Aan het eind van het interview staarde de geinterviewde naar een denkbeeldig punt voorbij de horizon.

Met een blik die iets weg had van gelukzaligheid stelde het dat, eenmaal op dat punt aangekomen, er geen verschil meer zou zijn tussen man en vrouw.

Deed me denken aan de oester, die in de evolutie van de soorten de mens ver vooruit is. Afhankelijk van de omstandigheden is de oester mannelijk of vrouwelijk en kan in zijn/haar leven enkele keren heen en weer hoppen. Cool! Een van nature vloeibaar geslachtelijke dus, niet te verwarren met non-binair, of a-, bi- en/of demi geslachtelijk, of een andere van een groeiende lijst met duidingen en typeringen. Iedereen wil immers uniek zijn en zich op een of meerdere punten van anderen onderscheiden.

En dat deed me weer denken aan de tijd dat de wereld slechts bewoond werd door mannen en kanaries. Dat ging heel lang goed. De man was een man en de kanarie was een kanarie.
Op een dag voelde één man zich meer kanarie dan man en beschreef die gevoelens in een gedicht.

Wat nou man?

Wat nou kanarie?

We zijn allen gelijk.

dus,

hou op met dat gezeik.


Vervolgens vloog de man uit.

En viel te pletter.

Niemand durfde er iets van te zeggen. De man leefde zoals hij voelde dat hij wilde leven en was bereid de prijs ervoor te betalen. Dacht hij echt te kunnen vliegen? Ach we hebben allemaal wel eens een waantje hier of daar: wie vleugels heeft werpe de eerste steen. Met een gevoel kun je niet argumenteren en als gevoelens verheven worden boven de rede wordt de wereld gereduceerd tot een maalstroom waarin ieder druppeltje het recht om te zijn claimt en bevecht.

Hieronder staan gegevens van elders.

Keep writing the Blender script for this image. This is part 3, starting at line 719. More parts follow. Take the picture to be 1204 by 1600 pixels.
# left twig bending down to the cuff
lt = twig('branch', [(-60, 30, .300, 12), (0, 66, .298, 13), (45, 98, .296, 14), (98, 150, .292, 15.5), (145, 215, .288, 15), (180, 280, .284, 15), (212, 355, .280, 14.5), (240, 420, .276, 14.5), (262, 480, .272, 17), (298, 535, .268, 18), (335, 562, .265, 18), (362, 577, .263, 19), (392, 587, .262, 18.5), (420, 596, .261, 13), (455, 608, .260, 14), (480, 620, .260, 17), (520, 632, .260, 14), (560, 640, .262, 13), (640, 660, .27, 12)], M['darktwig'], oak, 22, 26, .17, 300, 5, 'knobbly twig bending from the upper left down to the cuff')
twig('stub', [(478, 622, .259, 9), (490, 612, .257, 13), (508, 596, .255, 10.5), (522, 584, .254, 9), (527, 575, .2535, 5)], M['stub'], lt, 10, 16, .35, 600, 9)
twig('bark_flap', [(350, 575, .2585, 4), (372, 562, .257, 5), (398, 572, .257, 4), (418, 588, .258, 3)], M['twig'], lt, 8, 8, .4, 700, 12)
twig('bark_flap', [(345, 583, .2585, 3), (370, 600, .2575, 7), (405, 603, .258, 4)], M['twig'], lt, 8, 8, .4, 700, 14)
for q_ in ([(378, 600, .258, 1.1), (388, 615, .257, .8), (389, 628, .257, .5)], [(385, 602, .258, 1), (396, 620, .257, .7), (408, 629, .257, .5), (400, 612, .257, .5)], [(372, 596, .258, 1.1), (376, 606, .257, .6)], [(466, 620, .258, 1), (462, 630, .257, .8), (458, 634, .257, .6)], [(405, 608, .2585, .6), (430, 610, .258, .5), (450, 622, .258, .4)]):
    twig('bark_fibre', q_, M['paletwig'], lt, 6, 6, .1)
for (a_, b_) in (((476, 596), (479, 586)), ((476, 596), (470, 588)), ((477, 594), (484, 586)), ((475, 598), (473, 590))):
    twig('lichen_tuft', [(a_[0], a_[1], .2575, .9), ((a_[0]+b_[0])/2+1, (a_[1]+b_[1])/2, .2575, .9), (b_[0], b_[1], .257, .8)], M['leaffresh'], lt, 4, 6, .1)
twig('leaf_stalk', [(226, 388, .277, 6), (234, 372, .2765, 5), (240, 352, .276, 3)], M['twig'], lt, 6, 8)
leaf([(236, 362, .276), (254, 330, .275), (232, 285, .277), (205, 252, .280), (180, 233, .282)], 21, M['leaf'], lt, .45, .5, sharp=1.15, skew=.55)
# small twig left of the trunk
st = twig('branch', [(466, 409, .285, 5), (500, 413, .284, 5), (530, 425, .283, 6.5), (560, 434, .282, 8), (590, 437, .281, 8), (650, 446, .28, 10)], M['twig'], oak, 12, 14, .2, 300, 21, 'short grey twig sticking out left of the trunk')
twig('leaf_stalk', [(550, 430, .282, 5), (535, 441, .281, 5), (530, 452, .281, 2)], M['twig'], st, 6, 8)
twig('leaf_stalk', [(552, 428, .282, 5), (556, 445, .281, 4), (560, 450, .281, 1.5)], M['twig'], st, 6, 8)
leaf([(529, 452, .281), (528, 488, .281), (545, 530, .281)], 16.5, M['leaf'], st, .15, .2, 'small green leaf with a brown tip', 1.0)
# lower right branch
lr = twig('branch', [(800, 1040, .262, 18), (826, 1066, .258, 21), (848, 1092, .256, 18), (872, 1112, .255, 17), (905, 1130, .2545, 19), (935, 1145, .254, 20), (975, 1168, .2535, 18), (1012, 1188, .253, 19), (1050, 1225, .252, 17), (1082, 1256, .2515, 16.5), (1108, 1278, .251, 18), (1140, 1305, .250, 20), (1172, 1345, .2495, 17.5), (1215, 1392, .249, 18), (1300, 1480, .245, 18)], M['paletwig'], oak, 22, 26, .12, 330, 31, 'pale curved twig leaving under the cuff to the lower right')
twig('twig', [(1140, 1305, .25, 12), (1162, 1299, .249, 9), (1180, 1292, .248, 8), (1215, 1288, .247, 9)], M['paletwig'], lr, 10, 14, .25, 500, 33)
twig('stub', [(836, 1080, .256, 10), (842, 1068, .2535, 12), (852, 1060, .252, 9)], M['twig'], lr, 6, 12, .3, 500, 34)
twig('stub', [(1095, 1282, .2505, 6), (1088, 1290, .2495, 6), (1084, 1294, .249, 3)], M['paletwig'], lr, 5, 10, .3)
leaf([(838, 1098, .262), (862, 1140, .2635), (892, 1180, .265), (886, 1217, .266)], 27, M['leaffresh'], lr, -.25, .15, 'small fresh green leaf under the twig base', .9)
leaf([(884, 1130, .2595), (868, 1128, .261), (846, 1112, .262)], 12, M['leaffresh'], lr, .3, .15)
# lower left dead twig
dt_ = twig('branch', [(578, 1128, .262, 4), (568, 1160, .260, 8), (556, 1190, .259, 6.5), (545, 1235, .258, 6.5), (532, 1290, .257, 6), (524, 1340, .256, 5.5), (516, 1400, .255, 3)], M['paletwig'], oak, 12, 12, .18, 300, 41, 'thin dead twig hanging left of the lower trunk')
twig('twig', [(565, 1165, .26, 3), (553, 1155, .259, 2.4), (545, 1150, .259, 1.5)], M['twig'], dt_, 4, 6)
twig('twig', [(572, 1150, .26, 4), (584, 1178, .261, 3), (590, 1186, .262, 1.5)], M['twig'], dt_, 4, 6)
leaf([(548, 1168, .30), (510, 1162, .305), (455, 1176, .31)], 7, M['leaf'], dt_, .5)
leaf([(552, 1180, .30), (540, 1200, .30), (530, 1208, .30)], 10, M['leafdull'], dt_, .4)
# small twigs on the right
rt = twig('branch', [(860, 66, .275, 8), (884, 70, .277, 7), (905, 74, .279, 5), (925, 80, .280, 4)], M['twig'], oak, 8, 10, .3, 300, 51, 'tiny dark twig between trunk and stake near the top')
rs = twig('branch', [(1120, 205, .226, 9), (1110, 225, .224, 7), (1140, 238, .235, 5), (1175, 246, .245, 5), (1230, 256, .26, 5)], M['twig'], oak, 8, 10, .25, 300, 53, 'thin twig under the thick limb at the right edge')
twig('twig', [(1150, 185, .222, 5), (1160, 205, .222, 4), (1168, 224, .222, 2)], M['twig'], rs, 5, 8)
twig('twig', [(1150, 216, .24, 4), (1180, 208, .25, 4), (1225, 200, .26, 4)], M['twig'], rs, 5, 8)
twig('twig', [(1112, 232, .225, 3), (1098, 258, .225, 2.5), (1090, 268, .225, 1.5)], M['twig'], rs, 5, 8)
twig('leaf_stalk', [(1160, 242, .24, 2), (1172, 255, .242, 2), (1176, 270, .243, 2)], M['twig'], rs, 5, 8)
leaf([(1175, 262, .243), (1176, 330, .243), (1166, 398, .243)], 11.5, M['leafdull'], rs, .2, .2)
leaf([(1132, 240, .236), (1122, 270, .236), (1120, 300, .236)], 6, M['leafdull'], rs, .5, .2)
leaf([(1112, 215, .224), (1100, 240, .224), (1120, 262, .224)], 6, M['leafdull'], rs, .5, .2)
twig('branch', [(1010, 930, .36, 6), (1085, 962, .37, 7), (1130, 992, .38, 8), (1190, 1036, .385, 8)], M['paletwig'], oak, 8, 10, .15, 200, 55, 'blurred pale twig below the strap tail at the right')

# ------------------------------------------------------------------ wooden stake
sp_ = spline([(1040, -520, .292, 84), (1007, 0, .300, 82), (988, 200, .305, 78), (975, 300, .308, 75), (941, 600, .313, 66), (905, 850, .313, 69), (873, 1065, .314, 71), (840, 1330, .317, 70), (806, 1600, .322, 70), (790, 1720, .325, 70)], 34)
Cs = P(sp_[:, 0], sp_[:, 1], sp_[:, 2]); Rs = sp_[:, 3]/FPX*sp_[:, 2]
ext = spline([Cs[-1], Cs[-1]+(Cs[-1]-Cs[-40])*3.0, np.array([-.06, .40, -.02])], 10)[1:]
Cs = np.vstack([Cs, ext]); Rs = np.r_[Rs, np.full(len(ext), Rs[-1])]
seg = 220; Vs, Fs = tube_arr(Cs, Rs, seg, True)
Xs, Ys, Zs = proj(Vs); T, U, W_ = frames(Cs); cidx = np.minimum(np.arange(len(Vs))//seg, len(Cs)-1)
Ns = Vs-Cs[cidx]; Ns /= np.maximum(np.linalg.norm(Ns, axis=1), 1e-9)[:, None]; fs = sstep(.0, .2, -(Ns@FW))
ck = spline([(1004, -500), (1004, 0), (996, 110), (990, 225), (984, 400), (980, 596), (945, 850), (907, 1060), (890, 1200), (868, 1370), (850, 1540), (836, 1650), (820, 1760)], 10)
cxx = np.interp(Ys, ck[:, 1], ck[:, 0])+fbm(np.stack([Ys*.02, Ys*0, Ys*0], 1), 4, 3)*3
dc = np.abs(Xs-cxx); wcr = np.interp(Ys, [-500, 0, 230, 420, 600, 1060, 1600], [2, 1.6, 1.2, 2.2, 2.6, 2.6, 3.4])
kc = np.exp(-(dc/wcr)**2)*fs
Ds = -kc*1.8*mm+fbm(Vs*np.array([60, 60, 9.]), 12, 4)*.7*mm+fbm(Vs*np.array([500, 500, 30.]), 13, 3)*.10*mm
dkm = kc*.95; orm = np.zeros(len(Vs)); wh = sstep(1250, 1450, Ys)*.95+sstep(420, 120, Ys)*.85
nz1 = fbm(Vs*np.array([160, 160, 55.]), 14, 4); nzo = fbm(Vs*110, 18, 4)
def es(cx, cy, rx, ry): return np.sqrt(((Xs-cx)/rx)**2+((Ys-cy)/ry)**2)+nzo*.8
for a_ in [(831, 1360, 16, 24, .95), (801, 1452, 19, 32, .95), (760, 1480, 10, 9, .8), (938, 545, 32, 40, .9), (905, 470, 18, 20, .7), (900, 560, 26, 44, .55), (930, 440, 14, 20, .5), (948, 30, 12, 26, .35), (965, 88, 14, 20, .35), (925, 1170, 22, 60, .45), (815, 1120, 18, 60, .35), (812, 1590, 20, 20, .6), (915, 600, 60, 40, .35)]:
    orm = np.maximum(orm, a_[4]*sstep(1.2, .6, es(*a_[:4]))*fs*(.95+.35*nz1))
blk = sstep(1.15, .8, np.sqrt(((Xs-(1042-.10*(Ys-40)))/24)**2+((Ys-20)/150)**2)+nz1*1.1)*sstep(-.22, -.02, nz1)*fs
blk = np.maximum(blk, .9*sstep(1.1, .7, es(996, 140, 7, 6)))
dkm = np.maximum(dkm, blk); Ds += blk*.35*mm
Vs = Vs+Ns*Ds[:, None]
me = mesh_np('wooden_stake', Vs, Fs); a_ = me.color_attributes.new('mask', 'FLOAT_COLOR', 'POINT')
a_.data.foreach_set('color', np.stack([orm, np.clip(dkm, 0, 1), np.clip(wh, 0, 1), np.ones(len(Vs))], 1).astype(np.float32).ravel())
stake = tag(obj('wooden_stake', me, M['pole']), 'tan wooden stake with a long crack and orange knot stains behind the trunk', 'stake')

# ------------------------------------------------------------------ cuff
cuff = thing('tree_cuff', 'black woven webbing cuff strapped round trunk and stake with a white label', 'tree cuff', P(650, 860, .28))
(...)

Iemand moet mij helpen want ik snap er helemaal niets meer van en ben bang dat ik eindig met het slechts meedrijven in die kolk van gevoelens. Want voelen mag als het maar niet te dicht bij vinden komt.

Kaders voor een enigszins geslaagde identiteitsvorming lijken zoek. Het loslaten van welk kader dan ook lijkt het moderne devies te zijn; de nieuwe rebellie. Zonder kaders leven (nee, gevoelens zijn geen kaders)  levert slechts een schijnvrijheid op. Enig houvast is noodzakelijk om te (over)leven. Bij gebrek aan of ontbreken van kaders zal zich onherroepelijk het fenomeen voordoen dat de verkregen schijnvrijheid tot wet wordt verheven. En omdat die kaders gestoeld zijn op gevoelens die tamelijk vloeibaar zijn schepen we onszelf met iets op waar niemand meer iets mee kan. Misschien is dat wat de geinterviewde zag? 

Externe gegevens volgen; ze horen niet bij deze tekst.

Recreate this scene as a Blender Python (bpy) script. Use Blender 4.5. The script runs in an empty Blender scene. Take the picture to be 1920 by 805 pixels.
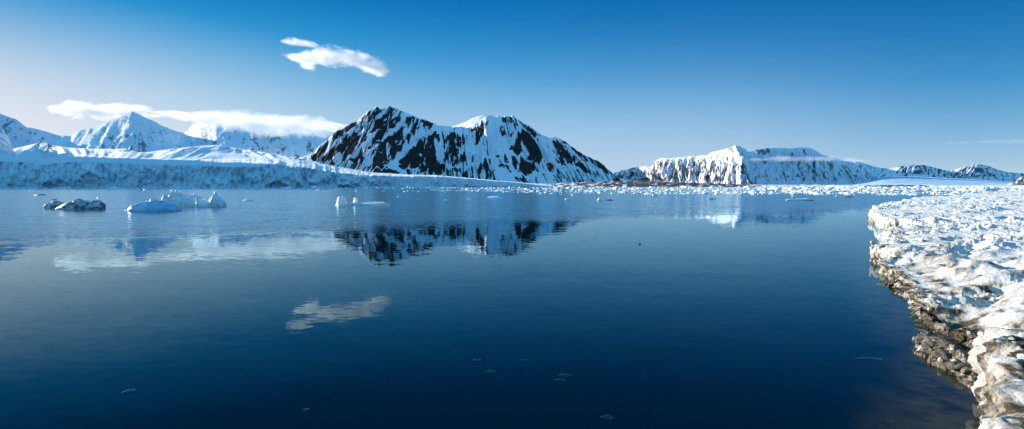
import bpy, math, random
import numpy as np
from mathutils import Vector

random.seed(7)
rng = np.random.default_rng(11)
scene = bpy.context.scene
COL = scene.collection
R = math.radians

# ------------------------------------------------------------------ camera
F, CX, CY, HOR, CAM_H = 1150.0, 960.0, 402.5, 348.0, 4.0      # photo pixels (1920 x 805), metres
PITCH = math.atan((CY - HOR) / F)
cp, sp = math.cos(PITCH), math.sin(PITCH)
cam = bpy.data.objects.new("camera", bpy.data.cameras.new("camera"))
COL.objects.link(cam)
cam.location = (0, 0, CAM_H)
cam.rotation_euler = (R(90) - PITCH, 0, 0)
cam.data.sensor_width = 36
cam.data.lens = F / 1920 * 36
cam.data.clip_start = 0.3
cam.data.clip_end = 120000
scene.camera = cam

def P(px, py, Y):
    """world point seen at photo position (px, py) at distance Y ahead"""
    a = (np.asarray(px, float) - CX) / F
    b = (CY - np.asarray(py, float)) / F
    k = Y / (cp + b * sp)
    return a * k, 0 * a + Y, CAM_H + (-sp + b * cp) * k

def G(px, py, z=0.0):
    """world x, y where the sight line through (px, py) meets height z"""
    a = (np.asarray(px, float) - CX) / F
    b = (CY - np.asarray(py, float)) / F
    k = (z - CAM_H) / (-sp + b * cp)
    return a * k, (cp + b * sp) * k

def PX(x, y, z):
    f = y * cp - (z - CAM_H) * sp
    u = y * sp + (z - CAM_H) * cp
    return CX + F * x / f, CY - F * u / f

# ------------------------------------------------------------------ noise
_perm = rng.permutation(256).astype(np.int64)
_g = rng.normal(size=(256, 3)); _g /= np.linalg.norm(_g, axis=1)[:, None]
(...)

De waardigheid van het individu staat op het spel en dat moet in alle discussies over gelijkheid (een illusie) bovenaan blijven staan. Mijn liefde voor de ander is zo vaak voorwaardelijk (hoewel ik dat natuurlijk nooit zou toegeven). Moet ik die voorwaarden voorrang geven of het kader dat God mij aanreikt waarbinnen geen plaats is voor die voorwaardelijkheid van mij? Ik denk dat de mensen om mij heen er de voorkeur aan geven dat ik kies voor het kader van Gods onvoorwaardelijke, niet discriminerende liefde. Onder die streep kunnen we het over al die andere zaken hebben, inclusief vermeende stippen aan of voorbij de horizon.